The FCA is concerned that the disclosure given to customers before concluding their insurance arrangements is often too generic or unclear about the scope of the services being provided for the specific transaction – for example, whether the intermediary is the agent for the customer or the insurer, whether a survey of the market will be carried out, how the insurer will be chosen, and is any whether any advice given is independent. This makes it difficult for the customer to make an informed decision about the insurances being offered

The FCA suspects that some firms are failing to recognise, centrally-log and record some requests for commission disclosure. This could result ICOBS 4.4 being breached, because customer-facing broker staff may be unaware of all remuneration relevant to the customer who requested disclosure.

Systems and controls

The FCA notes that firms must be able to demonstrate compliance with the Principles for Business, and with SYSC which requires firms to “maintain and operative effective … arrangements with a view to taking all reasonable steps to prevent conflicts of interest … from constituting or giving rise to a material risk of damage to the interests of its clients.” It is important for customers to be given adequate disclosure, but that alone does not discharge the duty to comply with these broader obligations.

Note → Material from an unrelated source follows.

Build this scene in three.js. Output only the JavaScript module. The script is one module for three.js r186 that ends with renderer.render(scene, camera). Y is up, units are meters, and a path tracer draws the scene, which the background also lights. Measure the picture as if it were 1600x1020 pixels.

The FCA expressed several concerns regarding compliance procedures, including the following:

  • Firms should be able to demonstrate how the insurer was chosen for a particular customer (for example, was the selection made customer-by-customer using open market broking, or when an insurer was chosen to underwrite the product?).
  • Firms should also be able to identify whether they are acting as agent for the customer, in a dual or mixed agency capacity, or as agent for the insurer. Without management information about these matters, the firm cannot be confident that it is identifying and managing any conflicts of interest properly.
  • Firms should be able to demonstrate that placement decisions made as the agent of the customer are being taken in the customer’s best interests.
  • In integrated firms or groups, i.e. ones which include both broking and insurer agents, there is a greatly increased need for clear controls and management information to address potential conflicts of interest in the selection and placement process and to help demonstrate that all reasonable steps have been taken to mitigate the risk to customers. The ability of individual brokers to be impartial may be affected by group relationships or differential remuneration structures.
  • Separating the areas responsible for insurer agency and broking activities (in terms of entities, locations, reporting lines and knowledge of remuneration arrangements) helps to demonstrate that conflicts of interest have been appropriately managed.
  • The risk of placement conflicts of interest is increased if retail broking staff are given information regarding the firm’s remuneration for particular products. Marketing material from the insurer describing benefits to the intermediary (e.g. high commission levels) should not be mixed with materials describing customer benefits, and should not be sent to the customer-facing broker area.
  • Where a particular insurer has a preferred status, or is used without other markets being considered, work which is performed centrally in selecting the insurer may not be enough to enable individual customer-facing brokers to fulfil their obligations to customers.
  • Firms should keep an audit trail showing how and why they chose the insurer. If a market is chosen because it can supply additional benefits to customers, the intermediary should keep clear evidence of the additional benefits secured, their value, and their impact on the price.
  • To ensure that products remain suitable, intermediaries should review insurer facilities, insurer panels and binding authorities periodically to consider the insurer’s performance from a customer perspective.
  • Firms should be able to demonstrate that they have appropriate procedures and that these are effective in practice. They should have measurable output to demonstrate that they have properly identified and managed conflicts properly, and that they have consistently acted in the customer’s best interests.
  • When tendering for capacity, intermediaries (particularly those who are the agent of the customer) should put customer needs at the heart of the process, and not focus predominantly on the levels of remuneration for the intermediary.


The thematic review is a useful reminder of the need for intermediaries to be conscious of the exact role which they play in any transaction: for whom are they the agent, what responsibilities do they have, and is that position clear to the customer?

The FCA warns that all general insurance intermediaries should reflect on how they manage the conflicts of interest arising in their business model, and should make any changes required to ensure that they are complying with their regulatory obligations in this area.